Том 2. Советская литература - Страница 80


К оглавлению

80

Хочу закончить доказательством того, что основы нашего анализа действительно полностью совпадают с основной идеей, которую наш автор вложил в своего «героя».

С этой целью мы приводим замечательный сон Самгина:

...

«С бурной быстротой, возможной только в сновидениях, Самгин увидел себя на безлюдной избитой дороге среди двух рядов старых берез, — рядом с ним шагал еще один Клим Самгин. День был солнечный, солнце жарко грело спину, но ни сам Клим, ни двойник его, ни деревья не имели тени, и это было очень тревожно. Двойник молчал, толкая Самгина плечом в ямы и рытвины дороги, толкая на деревья, — он так мешал идти, что Клим тоже толкнул его; тогда он свалился под ноги Клима, обнял их и дико закричал. Чувствуя, что он тоже надает, Самгин схватил спутника, поднял его и почувствовал, что он, как тень, не имеет веса. Но он был одет совершенно так же, как настоящий, живой Самгин, и поэтому должен, должен был иметь какой-нибудь вес! Самгин высоко поднял его и швырнул прочь, на землю, — он разбился на куски, и тотчас вокруг Самгина размножились десятки фигур, стремительно побежали вместе с ним, и хотя все были невесомы, проницаемы, как тени, но страшно теснили его, толкали, сбивали с дороги, гнали вперед, — их становилось все больше, все они были горячие, и Самгин задыхался в их безмолвной, бесшумной толпе. Он отбрасывал их от себя, мял, разрывал руками, люди лопались в его руках, как мыльные пузыри; на секунду Самгин видел себя победителем, а в следующую — двойники его бесчисленно увеличивались, снова окружали его и гнали по пространству, лишенному теней, к дымчатому небу…»

IX

Как мы уже сказали, последнее произведение Горького есть лишь отчасти род отрицательного Bildungsromanen'а, в главном, быть может, оно есть художественная хроника или, как мы выразились, движущаяся панорама десятилетий.

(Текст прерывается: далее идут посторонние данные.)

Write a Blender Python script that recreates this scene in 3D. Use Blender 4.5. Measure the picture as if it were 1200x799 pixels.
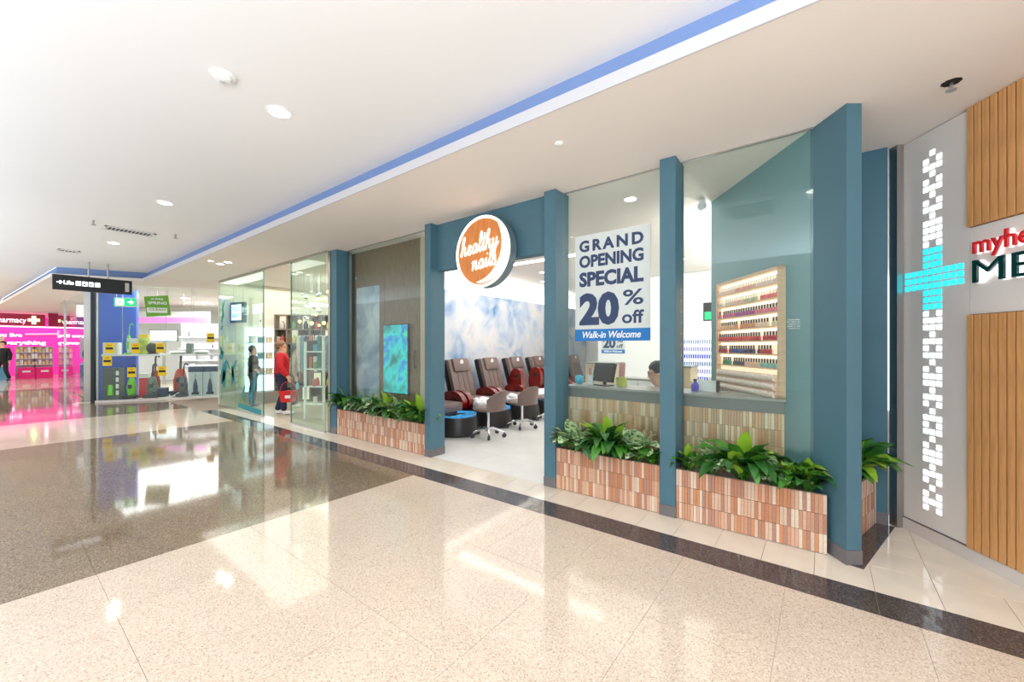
import bpy, bmesh, math, random
from mathutils import Vector, Matrix, Euler
PI = math.pi
R = math.radians
random.seed(7)
for o in list(bpy.data.objects): bpy.data.objects.remove(o)
S = bpy.context.scene
C = S.collection

# ------------------------------------------------------------------ camera, world, lights
cam = bpy.data.cameras.new('camera'); co = bpy.data.objects.new('camera', cam); C.objects.link(co)
cam.sensor_width = 36; cam.lens = 474/1200*36; cam.shift_y = 6.5/1200; cam.clip_start = .02
co.location = (0, 0, 1.5); co.rotation_euler = (PI/2, 0, math.atan2(.610, .792)); S.camera = co
S.view_settings.view_transform = 'Standard'; S.view_settings.look = 'None'; S.view_settings.gamma = 1
S.view_settings.use_curve_mapping = False
S.view_settings.exposure = 0.06
w = bpy.data.worlds.new('world'); S.world = w; w.use_nodes = True
w.node_tree.nodes['Background'].inputs[0].default_value = (.80, .90, 1, 1)
w.node_tree.nodes['Background'].inputs[1].default_value = 2.6

def area(name, loc, sx, sy, power, col=(1, 1, 1), rot=(0, 0, 0)):
    l = bpy.data.lights.new(name, 'AREA'); l.shape = 'RECTANGLE'; l.size = sx; l.size_y = sy; l.energy = power; l.color = col
    o = bpy.data.objects.new(name, l); o.location = loc; o.rotation_euler = rot; C.objects.link(o); return o
def spot(name, loc, power, col=(1, .95, .9), size=150, rad=.06):
    l = bpy.data.lights.new(name, 'SPOT'); l.spot_size = R(size); l.spot_blend = .9; l.energy = power; l.color = col; l.shadow_soft_size = rad
    o = bpy.data.objects.new(name, l); o.location = loc; C.objects.link(o); return o
area('salon_light', (-3.9, 7.6, 3.14), 4.6, 5.4, 105, (1, .98, .95))
area('salon_cove_and_fill', (-6.44, 8.2, 2.76), .12, 8, 40, (1, .98, .95), (PI, R(-40), 0))
area('salon_cove_and_fill', (-1.0, 7.2, 2.5), .3, 3.5, 70, (1, .98, .95), (PI, R(25), 0))  # added fill facing up to brighten the salon ceiling, no cove here
area('gift_light', (-9.8, 5.2, 3.1), 4.6, 4.0, 150, (1, .95, .86))
area('appliance_light', (-17.6, 4.8, 3.1), 5, 5, 400, (1, .98, .96))
area('pharmacy_light', (-33, 2, 3.05), 4, 5, 190, (1, .93, .96))
LIGHTS = [(-3.53, 1.46), (-6.96, 1.45), (-10.4, 1.43), (-.1, 1.47)]
for x, y in LIGHTS: spot('downlight_lamp', (x, y, 3.37), 45)
for x, y in [(-9.64, 2.87), (-9.33, 2.91)]: spot('downlight_lamp', (x, y, 3.14), 22)
for x, y in [(1.6, .6), (2.0, -1.8), (-1.6, -1.6)]: spot('downlight_lamp', (x, y, 3.37), 45)
area('added_uplight', (-6, -2.2, 1.6), 22, .8, 480, (.64, .80, 1), (PI, 0, 0))  # unseen uplight added behind the camera to brighten the ceiling, no fitting
area('added_uplight', (2.2, -1.8, 1.6), 4, .8, 380, (.85, .92, 1), (PI, 0, 0))  # second added uplight, lifts the soffit on the right
area('mall_far_light', (-22, -1.0, 3.35), 10, 2.0, 200, (1, .97, .94))

# ------------------------------------------------------------------ materials
def lin(c): return tuple(((v/255)/12.92 if v/255 <= .04045 else ((v/255+.055)/1.055)**2.4) for v in c)
MATS = {}
def mat(name, col, rough=.5, metal=0, emit=0, ecol=None, noise=None, bump=0, coat=0, spec=None, alpha=None):
    m = bpy.data.materials.new(name); m.use_nodes = True; nt = m.node_tree; b = nt.nodes['Principled BSDF']
    c = lin(col); b.inputs['Base Color'].default_value = (*c, 1); b.inputs['Roughness'].default_value = rough
    b.inputs['Metallic'].default_value = metal
    if coat: b.inputs['Coat Weight'].default_value = coat; b.inputs['Coat Roughness'].default_value = .05
    if spec is not None: b.inputs['Specular IOR Level'].default_value = spec
    if emit:
        b.inputs['Emission Color'].default_value = (*(lin(ecol) if ecol else c), 1); b.inputs['Emission Strength'].default_value = emit
    if noise or bump:
        sc, amt = (noise or (20, 0))[:2]; st = (noise[2] if noise and len(noise) > 2 else (1, 1, 1))
        tc = nt.nodes.new('ShaderNodeTexCoord'); mp = nt.nodes.new('ShaderNodeMapping'); mp.inputs['Scale'].default_value = st
        n = nt.nodes.new('ShaderNodeTexNoise'); n.inputs['Scale'].default_value = sc; n.inputs['Detail'].default_value = 5
        nt.links.new(tc.outputs['Object'], mp.inputs[0]); nt.links.new(mp.outputs[0], n.inputs['Vector'])
        if amt:
            r = nt.nodes.new('ShaderNodeValToRGB'); r.color_ramp.elements[0].position = .3; r.color_ramp.elements[1].position = .7
            r.color_ramp.elements[0].color = (*[v*(1-amt) for v in c], 1); r.color_ramp.elements[1].color = (*[min(1, v*(1+amt)) for v in c], 1)
            nt.links.new(n.outputs['Fac'], r.inputs[0]); nt.links.new(r.outputs[0], b.inputs['Base Color'])
        if bump:
            bp = nt.nodes.new('ShaderNodeBump'); bp.inputs['Strength'].default_value = bump; bp.inputs['Distance'].default_value = .01
            nt.links.new(n.outputs['Fac'], bp.inputs['Height']); nt.links.new(bp.outputs[0], b.inputs['Normal'])
    MATS[name] = m; return m
def terrazzo(name, base, chips, rough=.08):
    m = bpy.data.materials.new(name); m.use_nodes = True; nt = m.node_tree; b = nt.nodes['Principled BSDF']
    g = nt.nodes.new('ShaderNodeNewGeometry')
    v = nt.nodes.new('ShaderNodeTexVoronoi'); v.inputs['Scale'].default_value = 170
    r = nt.nodes.new('ShaderNodeValToRGB'); r.color_ramp.interpolation = 'CONSTANT'
    els = [(0, base)]+chips
    r.color_ramp.elements[0].color = (*lin(els[0][1]), 1)
    r.color_ramp.elements[1].position = els[1][0]; r.color_ramp.elements[1].color = (*lin(els[1][1]), 1)
    for p, c in els[2:]:
        e = r.color_ramp.elements.new(p); e.color = (*lin(c), 1)
    sep = nt.nodes.new('ShaderNodeSeparateColor')
    n = nt.nodes.new('ShaderNodeTexNoise'); n.inputs['Scale'].default_value = 1.2; n.inputs['Detail'].default_value = 4
    mx = nt.nodes.new('ShaderNodeMix'); mx.data_type = 'RGBA'; mx.blend_type = 'MULTIPLY'; mx.inputs[0].default_value = .25
    nt.links.new(g.outputs['Position'], v.inputs['Vector']); nt.links.new(g.outputs['Position'], n.inputs['Vector'])
    nt.links.new(v.outputs['Color'], sep.inputs[0]); nt.links.new(sep.outputs[0], r.inputs[0])
    nt.links.new(r.outputs[0], mx.inputs[6]); nt.links.new(n.outputs['Fac'], mx.inputs[7]); nt.links.new(mx.outputs[2], b.inputs['Base Color'])
    b.inputs['Roughness'].default_value = rough; b.inputs['IOR'].default_value = 1.42
    return m
T_LIGHT = terrazzo('terrazzo_cream', (228, 209, 188), [(.45, (216, 194, 172)), (.75, (238, 222, 203)), (.94, (190, 166, 146))])
T_DARK = terrazzo('terrazzo_brown', (150, 130, 108), [(.4, (126, 108, 90)), (.7, (174, 154, 130)), (.92, (96, 82, 72))], .06)
T_BAND = terrazzo('terrazzo_charcoal', (92, 82, 80), [(.5, (74, 66, 66)), (.8, (118, 106, 102)), (.95, (54, 48, 50))], .06)
T_MARBLE = mat('marble_tile', (236, 224, 206), .07, noise=(3, .06))
GROUT = mat('grout', (150, 132, 116), .8)
SALONTILE = mat('salon_floor_tile', (226, 226, 222), .35, noise=(2.5, .05))
CEIL = mat('ceiling_paint', (240, 239, 238), .9, noise=(.6, .015))
SOFF = mat('soffit_paint', (238, 230, 222), .85, noise=(.8, .015))
COVE_SHADE = mat('cove_painted_shade', (122, 148, 196), .8)  # bluish shading of the ceiling recess, put into the upstand's colour
WHITE = mat('white_paint', (240, 240, 238), .6)
BEIGEW = mat('beige_wall', (206, 190, 160), .6, noise=(4, .05))
TEAL = mat('slate_blue_paint', (74, 114, 130), .5, noise=(9, .03))
TEALW = mat('teal_wall_paint', (96, 146, 154), .5, noise=(2, .03))
TEALD = mat('dark_teal_paint', (64, 110, 128), .5, noise=(3, .04))
KICK = mat('grey_plinth', (112, 108, 110), .4)
STEEL = mat('brushed_steel', (186, 184, 182), .3, 1, noise=(60, .08, (1, 1, .03)))
CHROME = mat('chrome', (225, 225, 228), .12, 1)
BLACK = mat('black_plastic', (24, 25, 28), .35)
DGREY = mat('dark_grey_plastic', (58, 60, 64), .4)
TIMBER = mat('walnut_laminate', (118, 98, 74), .4, noise=(14, .42, (6, 6, .35)))
SLATW = mat('oak_slat', (216, 160, 102), .45, noise=(9, .16, (8, 8, .5)))
SLATB = mat('slat_backing', (70, 48, 30), .8)
PANEL = mat('gloss_white_panel', (238, 233, 229), .22)
BASEB = mat('white_skirting', (222, 214, 208), .4)
COUNTER = mat('grey_counter_top', (142, 146, 142), .3)
COUNTERD = mat('grey_counter_band', (98, 106, 106), .35)
SOIL = mat('soil', (52, 40, 30), .95, bump=.5, noise=(60, .3))
LED = mat('led_white', (255, 250, 240), emit=9, ecol=(255, 248, 236))
LEDS = mat('led_soft', (255, 250, 240), emit=3, ecol=(255, 250, 242))
CELLW = mat('cell_white', (250, 252, 255), emit=1.2, ecol=(236, 246, 255))
CELLC = mat('cell_cyan', (60, 220, 232), emit=1.15, ecol=(40, 214, 232))
WARMLED = mat('led_warm', (255, 226, 190), emit=4, ecol=(255, 226, 196))
RED = mat('red_cloth', (196, 26, 36), .75, noise=(30, .15))
SKIN = mat('skin', (226, 172, 144), .5)
DENIM = mat('dark_denim', (36, 48, 74), .8)
BCLOTH = mat('black_cloth', (26, 27, 32), .85, noise=(40, .2))
HAIRD = mat('black_hair', (24, 20, 20), .55, noise=(80, .3, (1, 1, .2)), bump=.5)
HAIRB = mat('brown_hair', (134, 100, 68), .6, noise=(80, .25, (1, 1, .2)), bump=.5)
LEATHER = mat('taupe_leather', (124, 106, 100), .42, noise=(20, .06))
BURG = mat('burgundy_gloss', (122, 22, 16), .2, coat=.6, noise=(12, .25))
CHARC = mat('charcoal_shell', (48, 44, 44), .35)
WATER = mat('blue_tub_liner', (70, 160, 214), .15, emit=.25, ecol=(70, 170, 230), noise=(14, .4), bump=.6)
TOWEL = mat('white_towel', (246, 246, 246), .8, bump=.3, noise=(20, .03))
YEL = mat('yellow_card', (250, 214, 20), .5)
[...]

Такое соединение элементов вполне законно: если вы описываете биографию лица, то она, естественно, становится хроникой всего, чему его. выражаясь словами пушкинского Пимена, «свидетелем господь поставил».

В романе, писанном от первого лица, решительно все содержание должно быть передано как виденное, продуманное, прочувствованное или, по крайней мере, внимательно выслушанное центральным типом. Прекрасный пример — «Робинзон Крузо».

Но в данном случае, естественно, уже проанализированный нами Самгин в такие исключительные свидетели не годится.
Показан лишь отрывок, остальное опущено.